Oil Speculator: 'Capitalist Pig and Proud'
Are these big oil traders to blame for high prices at the gas pump?
Aug. 20, 2009— -- John Wesley McPherson, Jr. is an oil speculator.
While most Americans were suffering last summer from an economic double whammy -- $4-a-gallon gas and a plunging stock market -- McPherson was profiting. And in the fall when oil prices plunged, McPherson cashed in again.
Betting on oil is a very risky business. But get it right, like McPherson did, and there's a gusher of money to be made.
In 2008, McPherson and the other principals of Sequoia Financial Advisory Services turned a 32.4 percent profit, according to International Traders Research. In the same year, the Dow Jones industrial average lost 33.8 percent.
"I am a capitalist pig and I am proud of it. I have no business being in the market if I'm not trying to make a profit and no one else does either," McPherson said.
Now some in Washington are looking to rein in the ways of these speculators, saying that Americans will have lower prices at the pump.
But these big sellers and buyers of oil on the futures markets -- often unseen by the public -- say that is one of the worst things the government could do and would actually lead to more price instability.
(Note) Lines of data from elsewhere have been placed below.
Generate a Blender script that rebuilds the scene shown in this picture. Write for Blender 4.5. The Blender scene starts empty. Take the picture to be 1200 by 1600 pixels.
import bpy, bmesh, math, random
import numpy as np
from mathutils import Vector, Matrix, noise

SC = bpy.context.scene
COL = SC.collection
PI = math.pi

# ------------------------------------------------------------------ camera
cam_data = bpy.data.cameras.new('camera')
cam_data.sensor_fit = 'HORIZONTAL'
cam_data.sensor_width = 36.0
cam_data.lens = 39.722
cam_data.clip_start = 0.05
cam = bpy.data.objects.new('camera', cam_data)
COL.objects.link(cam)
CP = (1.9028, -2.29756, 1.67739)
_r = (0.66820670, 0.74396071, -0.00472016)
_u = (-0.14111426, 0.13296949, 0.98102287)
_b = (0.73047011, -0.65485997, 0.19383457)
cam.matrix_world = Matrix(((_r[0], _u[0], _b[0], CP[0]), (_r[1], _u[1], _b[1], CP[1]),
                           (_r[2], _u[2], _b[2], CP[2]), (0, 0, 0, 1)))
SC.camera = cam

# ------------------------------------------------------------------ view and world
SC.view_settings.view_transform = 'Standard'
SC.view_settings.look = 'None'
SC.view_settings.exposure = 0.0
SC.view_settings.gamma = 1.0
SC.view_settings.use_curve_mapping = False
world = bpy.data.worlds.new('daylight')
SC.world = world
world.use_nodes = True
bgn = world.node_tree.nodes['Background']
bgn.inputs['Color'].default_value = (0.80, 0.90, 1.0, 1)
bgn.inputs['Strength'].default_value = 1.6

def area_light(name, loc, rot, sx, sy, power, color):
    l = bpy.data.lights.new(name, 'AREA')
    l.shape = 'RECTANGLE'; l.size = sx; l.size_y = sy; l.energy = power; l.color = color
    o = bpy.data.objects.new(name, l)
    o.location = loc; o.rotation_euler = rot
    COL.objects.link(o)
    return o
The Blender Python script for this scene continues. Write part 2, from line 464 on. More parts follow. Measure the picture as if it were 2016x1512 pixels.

"Speculators are present in the markets to take risks that other people don't want to take in exchange for hopes of making a profit. There were speculators that lost money in the run up of oil prices," McPherson said. "If crude oil speculators are bad, then stock speculators are bad. Then anyone who owns stocks with a profit motive is a speculator."
Not everybody sees it that way. Members of Congress and the trade group representing the major U.S. airlines have blamed speculators for run-ups in the price of crude.